Scripts that build scenes
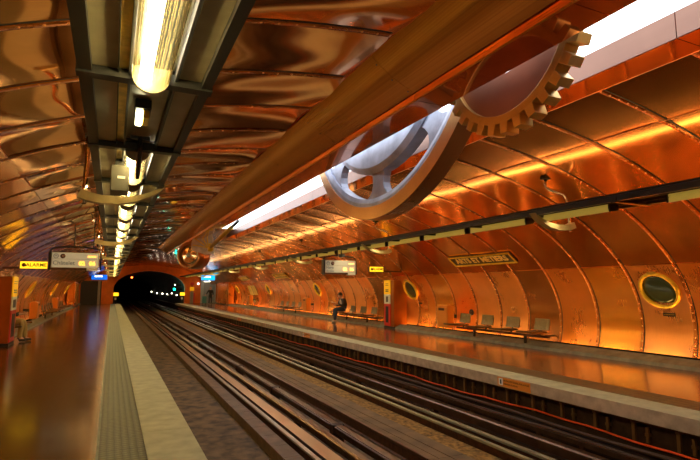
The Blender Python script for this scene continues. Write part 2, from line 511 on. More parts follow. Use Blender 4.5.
for f in mb.bm.faces:
    if f.calc_center_median().x < 6.30: f.material_index = 1
struct(mb, 'trim_83', [M['stone'], M['stone_face']], 'pale stone edge of the right platform', .006)
# recessed wall below each platform edge, with ledge
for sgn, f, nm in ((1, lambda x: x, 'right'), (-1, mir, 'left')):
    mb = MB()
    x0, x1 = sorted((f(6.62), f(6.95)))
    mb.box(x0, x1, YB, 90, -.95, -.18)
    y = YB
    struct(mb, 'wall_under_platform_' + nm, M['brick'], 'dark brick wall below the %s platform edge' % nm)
mb = MB(); mb.box(6.36, 6.62, YB, YEND, -.215, -.185)
struct(mb, 'trim_84', M['rust'], 'brown ledge under the right platform edge')
# kerb along both walls
for f, nm, n in ((lambda x: x, 'right', 85), (mir, 'left', 86)):
    mb = MB(); y = YB
    while y < YEND:
        mb.prism([(f(9.91), 0), (f(9.93), .07), (f(10.20), .175), (f(10.24), .17), (f(10.24), 0)], 'y', y + .002, min(y + 1.6, YEND) - .002); y += 1.6
    struct(mb, 'baseboard_' + nm, M['kerb'], 'sloping stone kerb along the %s wall' % nm)
# track bed
mb = MB(); mb.box(.2, 6.95, YB, 110, -1.25, -.93); struct(mb, 'floor_track', M['conc'], 'dark concrete floor of the track pit')
mb = MB(); mb.box(.9, 2.14, YB, 110, -.95, -.85); struct(mb, 'floor_track_slab', M['conc'], 'stained concrete slab beside the left platform', .01)
mb = MB(); mb.box(4.66, 5.04, YB, 110, -.95, -.83); struct(mb, 'floor_ballast', M['ballast'], 'ochre grit between the tracks')

# end walls, behind the camera and at the far end
def arch_pts(n=20, xa=.16, xb=7.22, zs=1.55, zt=3.44, z0=-1.2):
    c = (xa + xb) / 2; a = (xb - xa) / 2
    return [(xa, z0)] + [(c - a * math.cos(PI * k / n), zs + (zt - zs) * math.sin(PI * k / n)) for k in range(n + 1)] + [(xb, z0)]
def arch_wall(mb, y0, y1, inner, z0=-1.2):
    """end wall with one arched opening: strips between the opening and the vault"""
    ins = inner
    outs = []
    for (x, z) in ins:
        if z <= 1.0: outs.append((-4 if x < 3 else 11.2, z))
        else:
            k = (x - 3.7) / 3.53
            outs.append((3.6 + 7.6 * k, 4.6 if abs(k) < .75 else 3.6))
    for i in range(len(ins) - 1):
        p = [ins[i], outs[i], outs[i + 1], ins[i + 1]]
        mb.prism(p, 'y', y0, y1)
    return mb
arch = arch_pts()
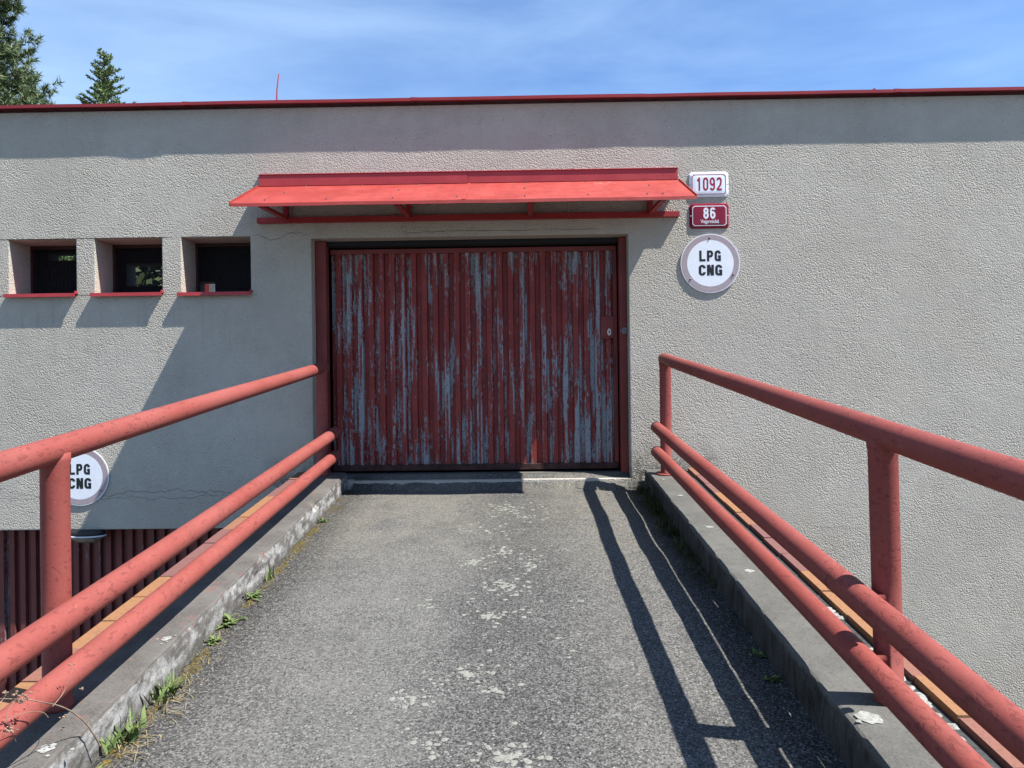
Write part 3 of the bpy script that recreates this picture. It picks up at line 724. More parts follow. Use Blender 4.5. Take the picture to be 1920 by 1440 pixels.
def text(name, body, cx, cz, w, h, y, mat, parent, t=0.2, gw=0.56, gap=0.13):
    """strokes of thickness t (in letter heights); the whole word is w wide and h high"""
    bm = bmesh.new(); G_ = glyphs(t, gw); tot = len(body)*gw+(len(body)-1)*gap; sx = w/tot; k = 0
    for i, ch in enumerate(body):
        ox = i*(gw+gap)
        for line in G_[ch]:
            pts = [Vector((p[0]+ox, p[1])) for p in line]; n = len(pts); closed = (pts[0]-pts[-1]).length < 1e-4
            L_, R_ = [], []
            for j, p in enumerate(pts):
                if closed: d0 = p-pts[j-1 if j else n-2]; d1 = pts[j+1 if j < n-1 else 1]-p
                else: d0 = p-pts[max(j-1, 0)]; d1 = pts[min(j+1, n-1)]-p
                if d0.length < 1e-5: d0 = d1
                if d1.length < 1e-5: d1 = d0
                d = (d0.normalized()+d1.normalized()).normalized(); nn = Vector((-d.y, d.x)); c = max(0.5, nn.dot(Vector((-d1.y, d1.x)).normalized()))
                L_.append(p+nn*(t/2/c)); R_.append(p-nn*(t/2/c))
            yy = y-0.00006*k; k += 1
            for j in range(n-1):
                q = [L_[j], R_[j], R_[j+1], L_[j+1]]
                bm.faces.new([bm.verts.new((cx+(v.x-tot/2)*sx, yy, cz+(v.y-0.5)*h)) for v in q])
    bmesh.ops.remove_doubles(bm, verts=bm.verts[:], dist=1e-6)
    return obj(name, fixn(bm), mat, parent)
def small_text(name, body, cx, cz, w, h, y, mat, parent, bold=0.0, depth=0.0008):
    cu = bpy.data.curves.new(name, 'FONT'); cu.body = body; cu.align_x = 'CENTER'; cu.size = 1; cu.offset = bold; cu.extrude = 0.002
    tmp = bpy.data.objects.new(name, cu); COL.objects.link(tmp)
    dg = bpy.context.evaluated_depsgraph_get(); me = bpy.data.meshes.new_from_object(tmp.evaluated_get(dg))
    COL.objects.unlink(tmp); bpy.data.objects.remove(tmp)
    xs = [v.co.x for v in me.vertices]; ys = [v.co.y for v in me.vertices]
    sx = w/(max(xs)-min(xs)); sy = h/(max(ys)-min(ys)); mx_, my_ = (max(xs)+min(xs))/2, (max(ys)+min(ys))/2
    for v in me.vertices:
        v.co = Vector((cx+(v.co.x-mx_)*sx, y-v.co.z/0.002*depth/2, cz+(v.co.y-my_)*sy))
    me.materials.clear(); me.materials.append(mat)
    return link(bpy.data.objects.new(name, me), parent)
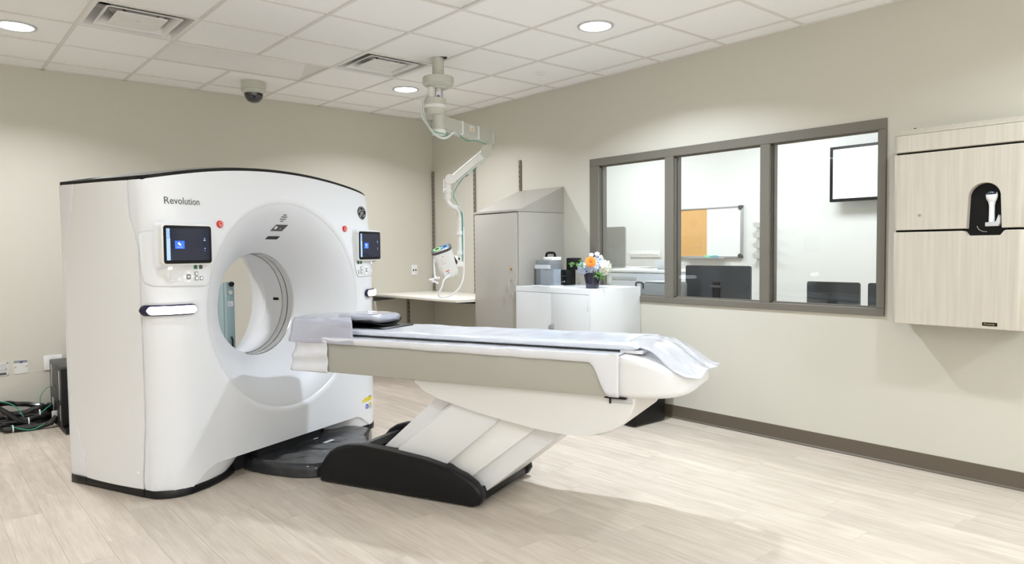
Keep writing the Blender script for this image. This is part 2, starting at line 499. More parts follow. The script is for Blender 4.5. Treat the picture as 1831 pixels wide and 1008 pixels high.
# ceiling: plenum deck, tee rails, lay-in tiles
ceiling = struct('ceiling', MB().box(X0, Y0, H + .26, .0, 0, H + .30), PLENUM, smooth=False)
struct('trim_2', MB().box(.12, -7.0, H, 2.5, .6, H + .05), CEILM, smooth=False)['kind'] = 'structure'
def par(o, p):
    o.parent = p; o.matrix_parent_inverse = world_of(p).inverted()
NI, NJ = 13, 15
skip = {(5, 2), (2, 2), (3, 1), (4, 1), (3, 5), (4, 5)}
def cell_rect(i, j):
    xa = -(AX + i * TS) if i >= 0 else 0.0
    xb = -(AX + (i + 1) * TS)
    ya = -(BY + j * TS) if j >= 0 else 0.0
    yb = -(BY + (j + 1) * TS)
    return max(xb, X0), max(yb, Y0), xa, ya
tmesh = {}
for i in range(-1, NI):
    for j in range(-1, NJ):
        if (i, j) in skip: continue
        xa, ya, xb, yb = cell_rect(i, j)
        sx, sy = xb - xa, yb - ya
        if sx < .02 or sy < .02: continue
        key = (round(sx, 3), round(sy, 3))
        if key not in tmesh:
            t = MB()
            if i == -1 or j == -1 or sx < .6 or sy < .6:
                t.box(-sx / 2 + .001, -sy / 2 + .001, 0.004, sx / 2 - .001, sy / 2 - .001, .018)
            else:
                t.box(-sx / 2 + .002, -sy / 2 + .002, 0.004, sx / 2 - .002, sy / 2 - .002, .018, 0.0012, 1)
            bmesh.ops.recalc_face_normals(t.bm, faces=t.bm.faces)
            me = bpy.data.meshes.new('ceiling_tile'); t.bm.to_mesh(me); me.materials.append(CEILM); tmesh[key] = me
        o = bpy.data.objects.new('ceiling_tile', tmesh[key]); COL.objects.link(o)
        par(o, ceiling); o.location = ((xa + xb) / 2, (ya + yb) / 2, H)
for i in range(0, NI):
    x = -(AX + i * TS)
    if x < X0: continue
    segs = [(Y0, 0)]
    if i == 4: segs = [(Y0, -(BY + 6 * TS)), (-(BY + 5 * TS), -(BY + 2 * TS)), (-(BY + 1 * TS), 0)]
    for a, c in segs:
        par_o = obj('ceiling_rail', MB().box(x - .012, a, H - .001, x + .012, c, H + .003), RAILM, ceiling, smooth=False)
for j in range(0, NJ):
    y = -(BY + j * TS)
    if y < Y0: continue
    obj('ceiling_rail', MB().box(X0, y - .011, H - .0016, 0, y + .011, H + .0034), RAILM, ceiling, smooth=False)
obj('edge_rail', MB().box(X0, -.02, H - .001, 0, 0, H + .003), RAILM, ceiling, smooth=False)
obj('edge_rail', MB().box(-.02, Y0, H - .001, 0, 0, H + .003), RAILM, ceiling, smooth=False)

# window_1: taupe steel frame with three panes
win = bpy.data.objects.new('window_1', None); COL.objects.link(win); win.location = (0, (WY0 + WY1) / 2, WZ0); win['kind'] = 'structure'
FO = (-5.133, -2.549, .943, 2.205)        # outer face frame Y0,Y1,Z0,Z1
panes = [(-3.393, -2.659), (-4.252, -3.478), (-5.082, -4.328)]
PZ0, PZ1 = .992, 2.138
fx0, fx1 = -.014, .10
f = MB().box(fx0, FO[0], PZ1, fx1, FO[1], FO[3], .003, 1); obj('window_frame', f, FRAMEM, win)
f = MB().box(fx0, FO[0], FO[2], fx1, FO[1], PZ0, .003, 1); obj('window_frame', f, FRAMEM, win)
f = MB().box(fx0, FO[0], PZ0, fx1, panes[2][0], PZ1, .003, 1); obj('window_frame', f, FRAMEM, win)
f = MB().box(fx0, panes[0][1], PZ0, fx1, FO[1], PZ1, .003, 1); obj('window_frame', f, FRAMEM, win)
obj('mullion', MB().box(fx0, -3.478, PZ0, fx1, -3.393, PZ1, .003, 1), FRAMEM, win)
obj('mullion', MB().box(fx0, -4.328, PZ0, fx1, -4.252, PZ1, .003, 1), FRAMEM, win)
for (a, c) in panes:
    p = obj('window_pane', MB().box(.030, a + .004, PZ0 + .004, .036, c - .004, PZ1 - .004), GLASS, win, smooth=False)
    g = MB()
    for (ya, yb, za, zb) in ((a, a + .012, PZ0, PZ1), (c - .012, c, PZ0, PZ1), (a, c, PZ0, PZ0 + .012), (a, c, PZ1 - .012, PZ1)):
        g.box(.016, ya, za, .029, yb, zb)
    obj('glazing_bead', g, FRAMEM, p, smooth=False)
    g = MB()
    for (ya, yb, za, zb) in ((a + .012, a + .016, PZ0 + .012, PZ1 - .012), (c - .016, c - .012, PZ0 + .012, PZ1 - .012)):
        g.box(.020, ya, za, .0295, yb, zb)
    obj('gasket', g, GASKET, p, smooth=False)

# ------------------------------------------------------------------ ceiling fittings
DL_LABEL = {(1, 1): 'round lit recessed downlight just left of the ceiling-hung injector arm', (1, 5): 'round lit recessed downlight above the control room window',
            (6, 1): 'round lit recessed downlight at the top left beside the square air vent'}
for (i, j) in DOWN:
    x, y = cell(i, j)
    lab = DL_LABEL.get((i, j), 'round lit downlight %s, %s' % ({1: 'at the back of the room', 5: 'level with the window', 9: 'over the camera', 13: 'in the unseen fill row added behind the camera'}[j], {1: 'nearest the window wall', 6: 'mid room', 11: 'by the far left wall'}[i]))
    t = thing('ceiling_downlight', lab, 'ceiling light', (x, y, H), group='round recessed downlights')
    obj('trim_ring', MB().lathe([(.125, 0.003), (.125, -.003), (.118, -.006), (.106, -.004), (.103, 0.003)], 40, (x, y, H)), LGREY, t)
    obj('lens', MB().lathe([(.001, -.0025), (.104, -.0025), (.104, .003), (.001, .003)], 40, (x, y, H)), LEDW, t)

def diffuser(i, j, label):
    x, y = cell(i, j)
    t = thing('ceiling_vent', label, 'air vent', (x, y, H), group='square ceiling air diffusers')
    def cone(ro, zo, ri, zi, th=.003):
        m = MB()
        def sq(r, z, rr):
            return [(x + a, y + b, z) for a, b in rrect(-r, -r, r, r, rr, 3)]
        m.loft([sq(ro, zo, .012), sq(ri, zi, .02)], cap=False)
        return m
    # outer flange and throat
    fl = MB()
    fl.loft([[(x + a, y + b, H + zz) for a, b in rrect(-r, -r, r, r, .012, 3)] for r, zz in ((.302, .004), (.302, -.001), (.280, -.001), (.268, .05), (.25, .12), (.19, .13))], cap=False)
    obj('flange', fl, WHITE, t, solid=.002)
    obj('duct_collar', MB().lathe([(.19, .13), (.17, .15), (.17, .24), (.001, .24)], 28, (x, y, H)), DGREY, t)
    c1 = MB().loft([[(x + a, y + b, H + zz) for a, b in rrect(-r, -r, r, r, .015, 3)] for r, zz in ((.226, .004), (.223, .000), (.214, .002), (.165, .060))], cap=False)
    obj('blade', c1, WHITE, t, solid=.002)
    c2 = MB().loft([[(x + a, y + b, H + zz) for a, b in rrect(-r, -r, r, r, .012, 3)] for r, zz in ((.15, .004), (.145, .0), (.02, .004), (.01, .004))], cap=True)
    obj('centre_plate', c2, WHITE, t, solid=.002)
    for a in (45, 135, 225, 315):
        d = Vector((math.cos(math.radians(a)), math.sin(math.radians(a)), 0))
        obj('bracket', MB().obox(Vector((x, y, H + .006)) + d * .12, Vector((x, y, H + .10)) + d * .22, .02, .002), STEEL, t)
diffuser(5, 2, 'large square louvred air vent at the top left of the ceiling')
diffuser(2, 2, 'square louvred air vent beside the injector ceiling column')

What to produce
Give again the run of lines that opens at the line with "for sgn, f, nm" and closes at the line with "arch = arch_pts()", exactly, and only that run.

Solved problem
for sgn, f, nm in ((1, lambda x: x, 'right'), (-1, mir, 'left')):
    mb = MB()
    x0, x1 = sorted((f(6.62), f(6.95)))
    mb.box(x0, x1, YB, 90, -.95, -.18)
    y = YB
    struct(mb, 'wall_under_platform_' + nm, M['brick'], 'dark brick wall below the %s platform edge' % nm)
mb = MB(); mb.box(6.36, 6.62, YB, YEND, -.215, -.185)
struct(mb, 'trim_84', M['rust'], 'brown ledge under the right platform edge')
# kerb along both walls
for f, nm, n in ((lambda x: x, 'right', 85), (mir, 'left', 86)):
    mb = MB(); y = YB
    while y < YEND:
        mb.prism([(f(9.91), 0), (f(9.93), .07), (f(10.20), .175), (f(10.24), .17), (f(10.24), 0)], 'y', y + .002, min(y + 1.6, YEND) - .002); y += 1.6
    struct(mb, 'baseboard_' + nm, M['kerb'], 'sloping stone kerb along the %s wall' % nm)
# track bed
mb = MB(); mb.box(.2, 6.95, YB, 110, -1.25, -.93); struct(mb, 'floor_track', M['conc'], 'dark concrete floor of the track pit')
mb = MB(); mb.box(.9, 2.14, YB, 110, -.95, -.85); struct(mb, 'floor_track_slab', M['conc'], 'stained concrete slab beside the left platform', .01)
mb = MB(); mb.box(4.66, 5.04, YB, 110, -.95, -.83); struct(mb, 'floor_ballast', M['ballast'], 'ochre grit between the tracks')

# end walls, behind the camera and at the far end
def arch_pts(n=20, xa=.16, xb=7.22, zs=1.55, zt=3.44, z0=-1.2):
    c = (xa + xb) / 2; a = (xb - xa) / 2
    return [(xa, z0)] + [(c - a * math.cos(PI * k / n), zs + (zt - zs) * math.sin(PI * k / n)) for k in range(n + 1)] + [(xb, z0)]
def arch_wall(mb, y0, y1, inner, z0=-1.2):
    """end wall with one arched opening: strips between the opening and the vault"""
    ins = inner
    outs = []
    for (x, z) in ins:
        if z <= 1.0: outs.append((-4 if x < 3 else 11.2, z))
        else:
            k = (x - 3.7) / 3.53
            outs.append((3.6 + 7.6 * k, 4.6 if abs(k) < .75 else 3.6))
    for i in range(len(ins) - 1):
        p = [ins[i], outs[i], outs[i + 1], ins[i + 1]]
        mb.prism(p, 'y', y0, y1)
    return mb
arch = arch_pts()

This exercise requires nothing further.